Source data
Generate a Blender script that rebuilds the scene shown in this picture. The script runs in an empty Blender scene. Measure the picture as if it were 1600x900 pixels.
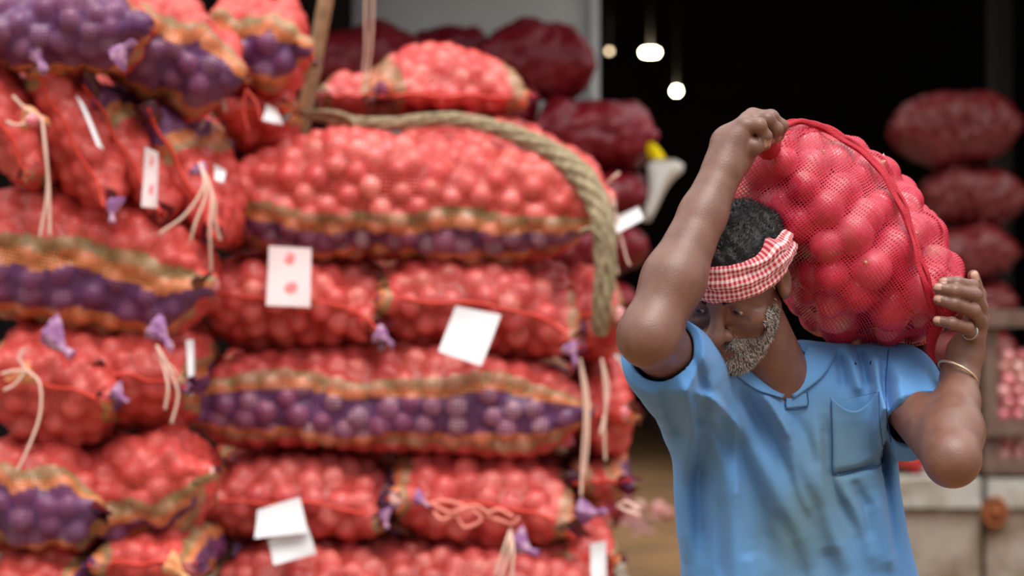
import bpy, math
import numpy as np
from mathutils import Vector

scene = bpy.context.scene
COL = scene.collection
RNG = np.random.default_rng(7)

# ------------------------------------------------------------------ camera, sky, light, exposure
F = 3764.0                      # focal length in pixels of the 1600 px wide frame
CAMZ = 1.45
cam_d = bpy.data.cameras.new('camera')
cam = bpy.data.objects.new('camera', cam_d)
COL.objects.link(cam)
cam.location = (0, 0, CAMZ)
cam.rotation_euler = (math.pi / 2, 0, 0)
cam_d.sensor_width = 36.0
cam_d.lens = 36.0 * F / 1600.0
cam_d.dof.use_dof = True
cam_d.dof.focus_distance = 3.36
cam_d.dof.aperture_fstop = 4.0
cam_d.clip_end = 200
scene.camera = cam

world = bpy.data.worlds.new('overcast_sky')
scene.world = world
world.use_nodes = True
wn = world.node_tree.nodes; wl = world.node_tree.links
bg = wn['Background']
tc = wn.new('ShaderNodeTexCoord')
sx = wn.new('ShaderNodeSeparateXYZ')
rmp = wn.new('ShaderNodeValToRGB')
rmp.color_ramp.elements[0].position = 0.0
rmp.color_ramp.elements[0].color = (0.15, 0.16, 0.175, 1)
rmp.color_ramp.elements[1].position = 0.9
rmp.color_ramp.elements[1].color = (1.4, 1.43, 1.46, 1)
wl.new(tc.outputs['Generated'], sx.inputs[0])
wl.new(sx.outputs['Z'], rmp.inputs[0])
wl.new(rmp.outputs[0], bg.inputs['Color'])
bg.inputs['Strength'].default_value = 1.0

sun_d = bpy.data.lights.new('sun', 'SUN')
sun = bpy.data.objects.new('sun', sun_d)
COL.objects.link(sun)
sun_d.energy = 2.2
sun_d.angle = math.radians(40)
sun_d.color = (1.0, 0.96, 0.9)
sun.rotation_euler = (math.radians(27), math.radians(6), 0)   # light from above, over the camera
sun.location = (0, 0, 8)

vs = scene.view_settings
vs.view_transform = 'Standard'
vs.look = 'None'
vs.exposure = 0.42
vs.gamma = 1.0
vs.use_curve_mapping = False
scene.cycles.max_bounces = 6

# ------------------------------------------------------------------ helpers
def W(px, py, Y):
    return np.array([(px - 800.0) / F * Y, Y, CAMZ - (py - 450.0) / F * Y])

def lin(r, g, b):
    f = lambda c: (c / 255.0 / 12.92) if c / 255.0 <= 0.04045 else ((c / 255.0 + 0.055) / 1.055) ** 2.4
    return (f(r), f(g), f(b))

def empty(name, loc, label=None, cat=None, group=None):
    o = bpy.data.objects.new(name, None)
    COL.objects.link(o)
    o.location = tuple(float(v) for v in loc)
    o.empty_display_size = 0.05
    if label: o['label'] = label
    if cat: o['category'] = cat
    if group: o['group'] = group
    return o

def tag(o, label, cat, group=None):
    o['label'] = label; o['category'] = cat
    if group: o['group'] = group
    return o

def mk(name, verts, faces, mat, parent=None, col=None, uv=None, smooth=True, origin=None):
    """one mesh object; verts in world space, stored relative to the parent's (or given) origin"""
    verts = np.asarray(verts, dtype=np.float32).reshape(-1, 3)
    if parent is not None:
        org = np.array(parent.matrix_world.translation if parent.type != 'EMPTY' else parent.location, dtype=np.float32)
        if parent.parent is not None:
            org = np.array(parent.get('_org', (0, 0, 0)), dtype=np.float32)
        elif parent.type != 'EMPTY':
            org = np.array(parent.location, dtype=np.float32)
    elif origin is not None:
        org = np.asarray(origin, dtype=np.float32)
    else:
        org = np.zeros(3, dtype=np.float32)
    me = bpy.data.meshes.new(name)
    v = verts - org
    me.vertices.add(len(v)); me.vertices.foreach_set('co', v.ravel())
    if isinstance(faces, np.ndarray):
        n = faces.shape[1]; tot = len(faces)
        me.loops.add(tot * n); me.loops.foreach_set('vertex_index', faces.astype(np.int32).ravel())
        me.polygons.add(tot)
        me.polygons.foreach_set('loop_start', np.arange(tot, dtype=np.int32) * n)
        vidx = faces.ravel()
    else:
        sizes = np.array([len(f) for f in faces], dtype=np.int32)
        vidx = np.array([i for f in faces for i in f], dtype=np.int32)
        me.loops.add(len(vidx)); me.loops.foreach_set('vertex_index', vidx)
        me.polygons.add(len(faces))
        me.polygons.foreach_set('loop_start', np.concatenate([[0], np.cumsum(sizes)[:-1]]).astype(np.int32))
        tot = len(faces)
    me.polygons.foreach_set('use_smooth', np.full(tot, bool(smooth)))
    if uv is not None:
        ul = me.uv_layers.new(name='uv')
        ul.data.foreach_set('uv', np.asarray(uv, dtype=np.float32)[vidx].ravel())
    me.update(calc_edges=True)
    me.validate()
    if col is not None:
        c = np.ones((len(v), 4), dtype=np.float32); c[:, :3] = col
        at = me.color_attributes.new('tone', 'FLOAT_COLOR', 'POINT')
        at.data.foreach_set('color', c.ravel())
    if mat is not None: me.materials.append(mat)
    o = bpy.data.objects.new(name, me)
    COL.objects.link(o)
    if parent is not None: o.parent = parent
    else: o.location = tuple(float(x) for x in org)
    if parent is not None: o['_org'] = tuple(float(x) for x in org)
    return o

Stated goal
Repeat only the lines between the start of the data and the line with "scene.camera = cam", including those two lines, and skip the pictures.

Answer to this exercise
Generate a Blender script that rebuilds the scene shown in this picture. The script runs in an empty Blender scene. Measure the picture as if it were 1600x900 pixels.
import bpy, math
import numpy as np
from mathutils import Vector

scene = bpy.context.scene
COL = scene.collection
RNG = np.random.default_rng(7)

# ------------------------------------------------------------------ camera, sky, light, exposure
F = 3764.0                      # focal length in pixels of the 1600 px wide frame
CAMZ = 1.45
cam_d = bpy.data.cameras.new('camera')
cam = bpy.data.objects.new('camera', cam_d)
COL.objects.link(cam)
cam.location = (0, 0, CAMZ)
cam.rotation_euler = (math.pi / 2, 0, 0)
cam_d.sensor_width = 36.0
cam_d.lens = 36.0 * F / 1600.0
cam_d.dof.use_dof = True
cam_d.dof.focus_distance = 3.36
cam_d.dof.aperture_fstop = 4.0
cam_d.clip_end = 200
scene.camera = cam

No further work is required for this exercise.